Eğitim sistemimizin ‘geliştirilmesi’ ve ‘millileştirilmesi’ ile emperyalizmin ortadan kalkmaya ve emperyalizm adına kendi yönetimleri tarafından tutsak/esir alınan ve sömürülmeğe açık hale getirilip öylece tutulan milletlerin kurtulmağa başladığı; zulüm, sömürü ve insan hakları ihlallerinin olmadığı; sınırlarını yıkmış/tuğyan derecesine ulaşmış cinsellik ve dolar çukurundan ülkelerin ve insanların kurtulduğu bir dünyaya ulaşmanın yolu da açılmış olacaktır.
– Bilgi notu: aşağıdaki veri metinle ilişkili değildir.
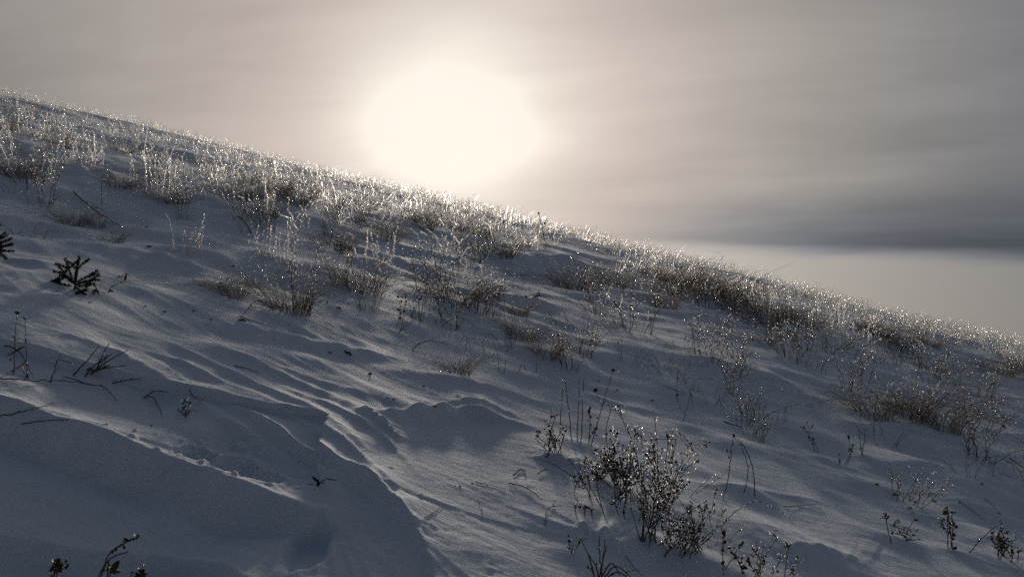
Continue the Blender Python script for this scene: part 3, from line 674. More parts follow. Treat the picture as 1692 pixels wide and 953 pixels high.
TWIGS = [
    ('fallen_stick', 'stick', 'fallen dark stick slanting down the slope at upper left', [(121, 321), (140, 340), (170, 362), (203, 383)], dict(r=.007, side=3, lift=.03, ice=.3)),
    ('leaning_twig', 'twig', 'dark twig leaning left out of the grass clump under the drift crest', [(965, 465), (942, 448), (922, 433)], dict(r=.004, side=2, arch=True, ice=1)),
    ('leaning_twig', 'twig', 'long dark twig leaning left inside the glitter at upper left', [(292, 310), (280, 290), (262, 262)], dict(r=.005, side=2, arch=True, ice=.6)),
    ('leaning_twig', 'twig', 'dark drooping stem with icy tip above the pale bristly tuft', [(415, 385), (405, 368), (392, 357)], dict(r=.006, side=2, arch=True, ice=1.5)),
    ('fallen_twig', 'twig', 'forked dark twig at the left foot of the bushy dark grass tuft', [(410, 512), (425, 500), (440, 507), (453, 517)], dict(r=.004, side=3)),
    ('fallen_twig', 'twig', 'long thin twig lying from the left edge below the thin stems', [(0, 630), (50, 634), (100, 634), (152, 639)], dict(r=.0024, side=2, ice=.1)),
    ('fallen_twig', 'twig', 'short stick propped against the left pair of thin stems', [(12, 622), (28, 612), (45, 602)], dict(r=.003, side=0)),
    ('fallen_twig', 'twig', 'bent twig curving down between the left pair of thin stems', [(6, 576), (24, 580), (40, 598), (54, 625)], dict(r=.0024, side=1, arch=False, ice=.4)),
    ('fallen_twig', 'twig', 'small upright crooked twig left of the fan of stiff stalks', [(82, 632), (90, 612), (96, 594), (120, 600)], dict(r=.0026, side=2, arch=True, ice=.4)),
    ('bent_straw', 'straw', 'bent straw beaded with ice below the fan of stiff stalks', [(107, 627), (148, 640), (168, 642), (182, 652), (193, 668)], dict(r=.0022, side=1, ice=1.2)),
    ('fallen_twig', 'twig', 'thin twig right below the fan of stiff stalks', [(185, 638), (208, 633), (233, 630)], dict(r=.0026, side=2)),
    ('bent_straw', 'straw', 'hooked straw arching right of the twig below the stalk fan', [(237, 658), (248, 650), (260, 645), (279, 648)], dict(r=.0026, side=1, ice=.3, arch=True)),
    ('bent_straw', 'straw', 'short drooping icy straw under the hooked straw', [(242, 658), (252, 661), (260, 672), (268, 692)], dict(r=.002, side=1, ice=1.4)),
    ('bent_straw', 'straw', 'crooked icy straw above the tiny black umbel', [(312, 648), (320, 660), (330, 665), (339, 664)], dict(r=.002, side=1, ice=.8)),
    ('fallen_straw', 'straw', 'half-buried straw slanting up from the left edge above the bank', [(-5, 690), (30, 683), (60, 675), (90, 667)], dict(r=.0022, side=1, lift=.004)),
    ('fallen_straw', 'straw', 'half-buried straw lying level just under the slanting one', [(35, 701), (70, 696), (110, 694), (140, 695)], dict(r=.0018, side=0, lift=.002)),
    ('fallen_straw', 'straw', 'dark straw scrap lying on smooth snow right of the stalk fan', [(388, 605), (405, 609), (428, 616)], dict(r=.0024, side=0, lift=.003)),
    ('fallen_straw', 'straw', 'dark straw lying below the forked twig', [(396, 524), (425, 533), (456, 544)], dict(r=.003, side=0, lift=.004)),
    ('arched_straw', 'straw', 'bare straw arching over snow left of the broken stem', [(730, 540), (745, 528), (765, 526), (790, 543)], dict(r=.0024, side=0, arch=True)),
    ('arched_straw', 'straw', 'fainter bare straw arching just above the other arched straw', [(708, 520), (720, 517), (740, 518), (750, 527)], dict(r=.0018, side=0, arch=True)),
    ('arched_straw', 'straw', 'dark bent straw hugging the snow below both arched straws', [(682, 578), (692, 568), (710, 563), (742, 568)], dict(r=.003, side=1, arch=True)),
    ('arched_straw', 'straw', 'curled icy straw above the row of short dark stubs', [(800, 580), (798, 563), (812, 553), (825, 566)], dict(r=.0024, side=0, arch=True, ice=.8)),
    ('arched_straw', 'straw', 'curled hooked straw left of the icy arching grass', [(770, 578), (772, 560), (766, 556), (758, 572)], dict(r=.0024, side=1, arch=True)),
    ('icy_straw', 'straw', 'bright straight icy straw slanting up right inside the big clump', [(1140, 820), (1160, 800), (1183, 783)], dict(r=.0016, side=0, arch=True, ice=3)),
    ('icy_straw', 'straw', 'long icy straw reaching right above the bright straight one', [(1105, 808), (1130, 785), (1160, 770)], dict(r=.0016, side=0, arch=True, ice=2)),
    ('icy_straw', 'straw', 'icy straw slanting right from the low dense weed', [(1115, 856), (1140, 843), (1165, 828)], dict(r=.0016, side=0, arch=True, ice=2.2)),
    ('icy_straw', 'straw', 'long thin straw arching right from the foot of the low dense weed', [(1190, 870), (1215, 845), (1250, 828), (1290, 845), (1312, 866)], dict(r=.0016, side=1, arch=True, ice=.8)),
    ('icy_straw', 'straw', 'thin straw running up right to the leaning drop right of the clump', [(1150, 815), (1180, 795), (1212, 770)], dict(r=.0014, side=1, arch=True, ice=1)),
    ('fallen_twig', 'twig', 'crooked dark twig on the snow left of the short black seed-head weed', [(840, 800), (870, 808), (898, 830)], dict(r=.0024, side=2, lift=.006)),
    ('fallen_twig', 'twig', 'thin twig reaching left over the drift below the bare stems', [(945, 785), (910, 765), (870, 753)], dict(r=.0018, side=1, arch=True)),
    ('fallen_twig', 'twig', 'dark curled twig on the drift left of the short seed-head weed', [(848, 787), (858, 778), (868, 780), (866, 788)], dict(r=.003, side=1, lift=.006)),
    ('fallen_twig', 'twig', 'short dark twig beside the dark curled one on the drift', [(889, 785), (896, 780), (905, 778)], dict(r=.003, side=1, lift=.008)),
    ('fallen_twig', 'twig', 'bent twig drooping from the bank left of the row of black buds', [(900, 868), (902, 850), (908, 840), (928, 836)], dict(r=.0024, side=2, lift=.004)),
    ('fallen_straw', 'straw', 'thin reddish straw on the smooth snow below the drift crest', [(785, 797), (810, 802), (835, 809)], dict(r=.0014, side=0, lift=.003)),
    ('fallen_straw', 'straw', 'dotted straw slanting on smooth snow in the lower middle', [(700, 857), (715, 848), (732, 838)], dict(r=.0016, side=0, lift=.002)),
    ('fallen_straw', 'straw', 'upright faint straw in smooth snow of the lower middle', [(790, 828), (795, 840), (798, 855)], dict(r=.0012, side=0, lift=.004)),
    ('fallen_twig', 'twig', 'dark flat twig on snow above the largest seed-head weed', [(1198, 698), (1212, 703), (1226, 706)], dict(r=.0045, side=2, lift=.006)),
    ('fallen_twig', 'twig', 'dark twig slanting at the right edge above the corner weed', [(1668, 758), (1680, 766), (1693, 775)], dict(r=.005, side=2, lift=.01)),
    ('fallen_straw', 'straw', 'level straw on snow right of the big clump', [(1295, 838), (1320, 836), (1350, 834)], dict(r=.0018, side=1, lift=.004)),
    ('fallen_straw', 'straw', 'long straw slanting down left of the corner weed', [(1585, 829), (1605, 843), (1627, 861)], dict(r=.0018, side=1, lift=.006)),
    ('fallen_straw', 'straw', 'short straw with a bud above the corner weed', [(1626, 826), (1636, 833), (1645, 842)], dict(r=.0022, side=1, lift=.01)),
    ('fallen_straw', 'straw', 'straw leaning out of the bottom edge right of the broken stub', [(1033, 922), (1045, 938), (1062, 956)], dict(r=.0018, side=0, lift=.01)),
    ('icy_straw', 'straw', 'arched icy straw tip above the black crouching plant', [(905, 480), (925, 468), (945, 466)], dict(r=.003, side=0, arch=True, ice=1.2)),
    ('icy_straw', 'straw', 'thin icy spray slanting right above the black crouching plant', [(862, 472), (872, 462), (880, 453)], dict(r=.002, side=1, arch=True, ice=1.5)),
    ('icy_straw', 'straw', 'beaded arching straw above the third clump', [(722, 462), (712, 440), (690, 428), (678, 433)], dict(r=.003, side=0, arch=True, ice=1.6)),
    ('icy_straw', 'straw', 'bright slanting straw tip over the lone middle tuft', [(958, 580), (965, 555), (975, 534)], dict(r=.003, side=1, arch=True, ice=2.2)),
]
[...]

Eğitim sistemimizin ‘geliştirilmesi’ ve ‘millileştirilmesi’ ile inşaallah milletimiz, gönül coğrafyamız ve mazlum milletler, düştükleri yerden kalkmaya başlayacaklar ve yeniden ‘tarih yazma/yapma’ görevlerini üstleneceklerdir. Bunun başlangıç noktası ve süreç boyunca idarecisi milletimiz ve onun tarihten gelen adaletli yönetim anlayışı olacaktır.
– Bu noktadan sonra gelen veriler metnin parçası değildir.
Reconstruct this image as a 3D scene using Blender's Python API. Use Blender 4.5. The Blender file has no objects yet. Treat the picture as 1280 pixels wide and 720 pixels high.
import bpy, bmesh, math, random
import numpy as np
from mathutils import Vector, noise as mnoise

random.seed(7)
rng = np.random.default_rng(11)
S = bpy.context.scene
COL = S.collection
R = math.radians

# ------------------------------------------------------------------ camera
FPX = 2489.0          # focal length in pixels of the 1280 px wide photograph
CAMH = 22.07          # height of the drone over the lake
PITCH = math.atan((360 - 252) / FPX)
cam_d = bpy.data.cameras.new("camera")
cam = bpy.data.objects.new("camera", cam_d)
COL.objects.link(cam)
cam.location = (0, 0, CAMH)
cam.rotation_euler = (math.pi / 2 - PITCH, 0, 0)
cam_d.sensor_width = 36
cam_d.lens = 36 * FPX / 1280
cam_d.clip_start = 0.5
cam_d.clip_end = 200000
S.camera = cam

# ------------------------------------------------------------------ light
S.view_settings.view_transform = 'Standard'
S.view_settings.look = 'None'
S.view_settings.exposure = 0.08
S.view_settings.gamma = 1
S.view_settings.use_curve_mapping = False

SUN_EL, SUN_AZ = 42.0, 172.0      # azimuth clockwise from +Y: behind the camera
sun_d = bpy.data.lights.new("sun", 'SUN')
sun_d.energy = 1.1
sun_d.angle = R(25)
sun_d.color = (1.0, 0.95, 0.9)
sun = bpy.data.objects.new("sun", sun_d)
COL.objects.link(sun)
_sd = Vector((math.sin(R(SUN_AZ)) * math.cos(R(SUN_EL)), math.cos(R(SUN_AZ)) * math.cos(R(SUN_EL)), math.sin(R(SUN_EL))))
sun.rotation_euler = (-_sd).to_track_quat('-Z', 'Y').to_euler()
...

Eğitim Sistemimizin Millileşme Süreci:
Eğitim sistemimizin ‘geliştirilmesi’ ve ‘millileştirilmesi’ hem bir iş-uğraş olarak kolay değil, çok ciddi proje-kadro ve çaba gerektirir, hem de içeriden ve dışarıdan onu engellemek için çok yoğun bir taarruz/saldırı olacaktır. Ancak buna rağmen, bu iş ve eylem, ‘inanmış kadrolarla’ rahatlıkla yapılabilecek bir iş ve eylemdir. Bundan asla kuşku duymamak gerekir.
Bu çerçevede önce bunun projesi üretilmelidir. Bilindiği gibi bizim bütün çabalarımız bu yöndedir ve bunun içindir. Böyle bir projenin ipuçlarını, yer yer ayrıntıya varıncaya kadar aylardır yazıyoruz. Ancak bugün sizlere bunu biraz daha panoramik ve köşe taşları/parametreleri şeklinde arz etmek istiyorum.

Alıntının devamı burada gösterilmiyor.